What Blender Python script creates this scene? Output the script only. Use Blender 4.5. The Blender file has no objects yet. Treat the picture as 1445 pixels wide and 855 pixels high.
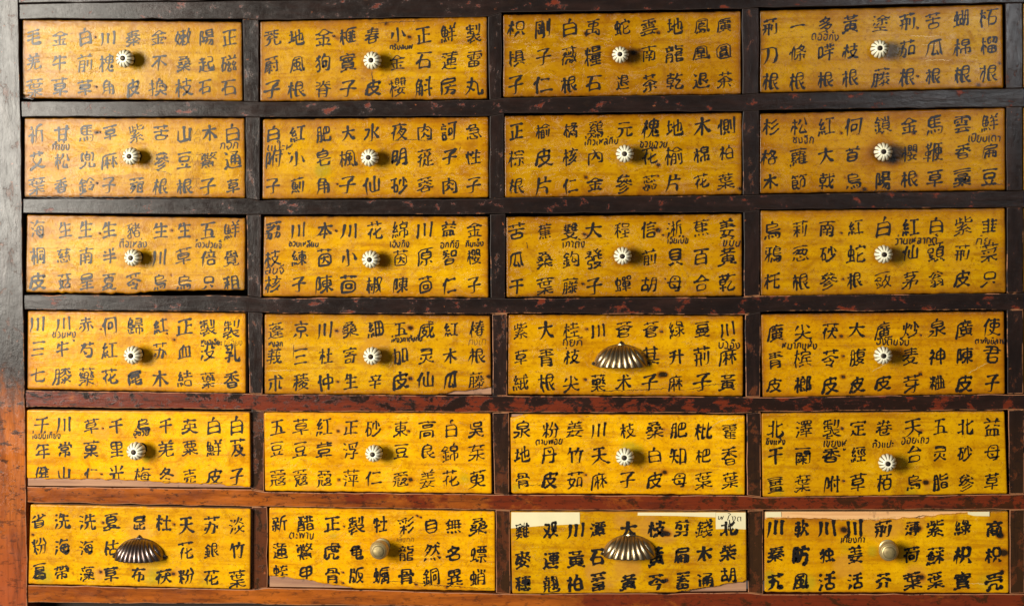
import bpy, bmesh, math, random, json
import numpy as np
from mathutils import Matrix, Vector
random.seed(7)
rng = np.random.default_rng(11)
S = bpy.context.scene
COL = S.collection

# ------------------------------------------------------------------ camera
PW, PH, LENS = 1445.0, 855.0, 70.0
FPX = LENS / 36.0 * PW
CX, CZ, CD = 0.2853, 0.1753, 2.4882            # eye: right of centre, a little above the middle
YAW, PIT, ROL = -0.1117, -0.0690, -0.0102
cy_, sy_ = math.cos(YAW), math.sin(YAW)
cp_, sp_ = math.cos(PIT), math.sin(PIT)
cr_, sr_ = math.cos(ROL), math.sin(ROL)
R1 = np.array([[cy_, -sy_, 0], [sy_, cy_, 0], [0, 0, 1.0]])
R2 = np.array([[1.0, 0, 0], [0, cp_, sp_], [0, -sp_, cp_]])
R3 = np.array([[cr_, 0, sr_], [0, 1, 0], [-sr_, 0, cr_]])
RR = R3 @ R2 @ R1                               # rows: right, forward, up
EYE = np.array([CX, -CD, CZ])
cam = bpy.data.cameras.new('camera')
cam.lens = LENS; cam.sensor_width = 36.0; cam.sensor_fit = 'HORIZONTAL'
cam.clip_start = 0.05; cam.clip_end = 100
camo = bpy.data.objects.new('camera', cam); COL.objects.link(camo)
M = Matrix.Identity(4)
for i in range(3):
    M[i][0] = RR[0][i]; M[i][1] = RR[2][i]; M[i][2] = -RR[1][i]; M[i][3] = EYE[i]
camo.matrix_world = M
S.camera = camo

def at(u, v, y=0.0):
    """point of the plane y = const seen at photo pixel (u, v): used to survey the cabinet front"""
    d = np.array([(u - PW / 2) / FPX, 1.0, (PH / 2 - v) / FPX]) @ RR
    k = (y - EYE[1]) / d[1]
    return EYE + d * k

# ------------------------------------------------------------------ light
W = bpy.data.worlds.new('World'); S.world = W; W.use_nodes = True
bg = W.node_tree.nodes['Background']
bg.inputs[0].default_value = (0.95, 0.96, 1.0, 1); bg.inputs[1].default_value = 0.07

def area(name, loc, target, sx, sz, energy, color):
    l = bpy.data.lights.new(name, 'AREA'); l.shape = 'RECTANGLE'; l.size = sx; l.size_y = sz
    l.energy = energy; l.color = color
    o = bpy.data.objects.new(name, l); COL.objects.link(o)
    o.location = loc
    o.rotation_euler = (Vector(target) - Vector(loc)).to_track_quat('-Z', 'Y').to_euler()
    return o
area('window_light', (-2.27, -3.15, 0.50), (-0.25, 0, -0.15), 1.25, 1.5, 325, (1.0, 0.94, 0.82))
area('doorway_light', (0.86, -2.7, 0.54), (0.5, 0, 0.2), 0.34, 0.16, 8, (0.92, 0.97, 1.0))

S.view_settings.view_transform = 'Standard'
S.view_settings.look = 'None'
S.view_settings.exposure = 0.0
S.view_settings.gamma = 1.0

# ------------------------------------------------------------------ node helpers
class NT:
    def __init__(s, name):
        s.m = bpy.data.materials.new(name); s.m.use_nodes = True
        s.t = s.m.node_tree; s.b = s.t.nodes['Principled BSDF']
        s.pos = s.t.nodes.new('ShaderNodeNewGeometry').outputs['Position']
    def n(s, typ, **kw):
        x = s.t.nodes.new(typ)
        for k, v in kw.items(): setattr(x, k, v)
        return x
    def set(s, sock, v):
        if hasattr(v, 'is_output') or isinstance(v, bpy.types.NodeSocket): s.t.links.new(v, sock)
        elif isinstance(v, (tuple, list)): sock.default_value = (*v, 1) if len(v) == 3 and len(sock.default_value) == 4 else v
        else: sock.default_value = v
    def math(s, op, a, b=0.0, c=None, clamp=False):
        x = s.n('ShaderNodeMath', operation=op, use_clamp=clamp)
        s.set(x.inputs[0], a); s.set(x.inputs[1], b)
        if c is not None: s.set(x.inputs[2], c)
        return x.outputs[0]
    def map(s, v, a, b, c=0.0, d=1.0):
        x = s.n('ShaderNodeMapRange', interpolation_type='SMOOTHSTEP'); x.clamp = True
        s.set(x.inputs[0], v); s.set(x.inputs[1], a); s.set(x.inputs[2], b); s.set(x.inputs[3], c); s.set(x.inputs[4], d)
        return x.outputs[0]
    def scale(s, v, sc, off=(0, 0, 0)):
        x = s.n('ShaderNodeMapping'); s.set(x.inputs[0], v); x.inputs[3].default_value = sc; x.inputs[1].default_value = off
        return x.outputs[0]
    def noise(s, vec, sc, detail=4, rough=0.55, dist=0.0):
        x = s.n('ShaderNodeTexNoise'); s.set(x.inputs['Vector'], vec); x.inputs['Scale'].default_value = sc
        x.inputs['Detail'].default_value = detail; x.inputs['Roughness'].default_value = rough; x.inputs['Distortion'].default_value = dist
        return x.outputs['Fac']
    def mix(s, f, a, b, mode='MIX'):
        x = s.n('ShaderNodeMix', data_type='RGBA', blend_type=mode)
        s.set(x.inputs['Factor'], f); s.set(x.inputs[6], a); s.set(x.inputs[7], b)
        return x.outputs[2]
    def xyz(s, v):
        x = s.n('ShaderNodeSeparateXYZ'); s.set(x.inputs[0], v); return x.outputs
    def bump(s, h, strength, dist):
        x = s.n('ShaderNodeBump'); s.set(x.inputs['Height'], h)
        x.inputs['Strength'].default_value = strength; x.inputs['Distance'].default_value = dist
        s.t.links.new(x.outputs[0], s.b.inputs['Normal'])
    def p(s, name, v): s.set(s.b.inputs[name], v)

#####

_What needs to be done_
Go through the listing above and write it all out exactly, leaving out any picture.

_Result of the exercise_
What Blender Python script creates this scene? Output the script only. Use Blender 4.5. The Blender file has no objects yet. Treat the picture as 1445 pixels wide and 855 pixels high.
import bpy, bmesh, math, random, json
import numpy as np
from mathutils import Matrix, Vector
random.seed(7)
rng = np.random.default_rng(11)
S = bpy.context.scene
COL = S.collection

# ------------------------------------------------------------------ camera
PW, PH, LENS = 1445.0, 855.0, 70.0
FPX = LENS / 36.0 * PW
CX, CZ, CD = 0.2853, 0.1753, 2.4882            # eye: right of centre, a little above the middle
YAW, PIT, ROL = -0.1117, -0.0690, -0.0102
cy_, sy_ = math.cos(YAW), math.sin(YAW)
cp_, sp_ = math.cos(PIT), math.sin(PIT)
cr_, sr_ = math.cos(ROL), math.sin(ROL)
R1 = np.array([[cy_, -sy_, 0], [sy_, cy_, 0], [0, 0, 1.0]])
R2 = np.array([[1.0, 0, 0], [0, cp_, sp_], [0, -sp_, cp_]])
R3 = np.array([[cr_, 0, sr_], [0, 1, 0], [-sr_, 0, cr_]])
RR = R3 @ R2 @ R1                               # rows: right, forward, up
EYE = np.array([CX, -CD, CZ])
cam = bpy.data.cameras.new('camera')
cam.lens = LENS; cam.sensor_width = 36.0; cam.sensor_fit = 'HORIZONTAL'
cam.clip_start = 0.05; cam.clip_end = 100
camo = bpy.data.objects.new('camera', cam); COL.objects.link(camo)
M = Matrix.Identity(4)
for i in range(3):
    M[i][0] = RR[0][i]; M[i][1] = RR[2][i]; M[i][2] = -RR[1][i]; M[i][3] = EYE[i]
camo.matrix_world = M
S.camera = camo

def at(u, v, y=0.0):
    """point of the plane y = const seen at photo pixel (u, v): used to survey the cabinet front"""
    d = np.array([(u - PW / 2) / FPX, 1.0, (PH / 2 - v) / FPX]) @ RR
    k = (y - EYE[1]) / d[1]
    return EYE + d * k

# ------------------------------------------------------------------ light
W = bpy.data.worlds.new('World'); S.world = W; W.use_nodes = True
bg = W.node_tree.nodes['Background']
bg.inputs[0].default_value = (0.95, 0.96, 1.0, 1); bg.inputs[1].default_value = 0.07

def area(name, loc, target, sx, sz, energy, color):
    l = bpy.data.lights.new(name, 'AREA'); l.shape = 'RECTANGLE'; l.size = sx; l.size_y = sz
    l.energy = energy; l.color = color
    o = bpy.data.objects.new(name, l); COL.objects.link(o)
    o.location = loc
    o.rotation_euler = (Vector(target) - Vector(loc)).to_track_quat('-Z', 'Y').to_euler()
    return o
area('window_light', (-2.27, -3.15, 0.50), (-0.25, 0, -0.15), 1.25, 1.5, 325, (1.0, 0.94, 0.82))
area('doorway_light', (0.86, -2.7, 0.54), (0.5, 0, 0.2), 0.34, 0.16, 8, (0.92, 0.97, 1.0))

S.view_settings.view_transform = 'Standard'
S.view_settings.look = 'None'
S.view_settings.exposure = 0.0
S.view_settings.gamma = 1.0

# ------------------------------------------------------------------ node helpers
class NT:
    def __init__(s, name):
        s.m = bpy.data.materials.new(name); s.m.use_nodes = True
        s.t = s.m.node_tree; s.b = s.t.nodes['Principled BSDF']
        s.pos = s.t.nodes.new('ShaderNodeNewGeometry').outputs['Position']
    def n(s, typ, **kw):
        x = s.t.nodes.new(typ)
        for k, v in kw.items(): setattr(x, k, v)
        return x
    def set(s, sock, v):
        if hasattr(v, 'is_output') or isinstance(v, bpy.types.NodeSocket): s.t.links.new(v, sock)
        elif isinstance(v, (tuple, list)): sock.default_value = (*v, 1) if len(v) == 3 and len(sock.default_value) == 4 else v
        else: sock.default_value = v
    def math(s, op, a, b=0.0, c=None, clamp=False):
        x = s.n('ShaderNodeMath', operation=op, use_clamp=clamp)
        s.set(x.inputs[0], a); s.set(x.inputs[1], b)
        if c is not None: s.set(x.inputs[2], c)
        return x.outputs[0]
    def map(s, v, a, b, c=0.0, d=1.0):
        x = s.n('ShaderNodeMapRange', interpolation_type='SMOOTHSTEP'); x.clamp = True
        s.set(x.inputs[0], v); s.set(x.inputs[1], a); s.set(x.inputs[2], b); s.set(x.inputs[3], c); s.set(x.inputs[4], d)
        return x.outputs[0]
    def scale(s, v, sc, off=(0, 0, 0)):
        x = s.n('ShaderNodeMapping'); s.set(x.inputs[0], v); x.inputs[3].default_value = sc; x.inputs[1].default_value = off
        return x.outputs[0]
    def noise(s, vec, sc, detail=4, rough=0.55, dist=0.0):
        x = s.n('ShaderNodeTexNoise'); s.set(x.inputs['Vector'], vec); x.inputs['Scale'].default_value = sc
        x.inputs['Detail'].default_value = detail; x.inputs['Roughness'].default_value = rough; x.inputs['Distortion'].default_value = dist
        return x.outputs['Fac']
    def mix(s, f, a, b, mode='MIX'):
        x = s.n('ShaderNodeMix', data_type='RGBA', blend_type=mode)
        s.set(x.inputs['Factor'], f); s.set(x.inputs[6], a); s.set(x.inputs[7], b)
        return x.outputs[2]
    def xyz(s, v):
        x = s.n('ShaderNodeSeparateXYZ'); s.set(x.inputs[0], v); return x.outputs
    def bump(s, h, strength, dist):
        x = s.n('ShaderNodeBump'); s.set(x.inputs['Height'], h)
        x.inputs['Strength'].default_value = strength; x.inputs['Distance'].default_value = dist
        s.t.links.new(x.outputs[0], s.b.inputs['Normal'])
    def p(s, name, v): s.set(s.b.inputs[name], v)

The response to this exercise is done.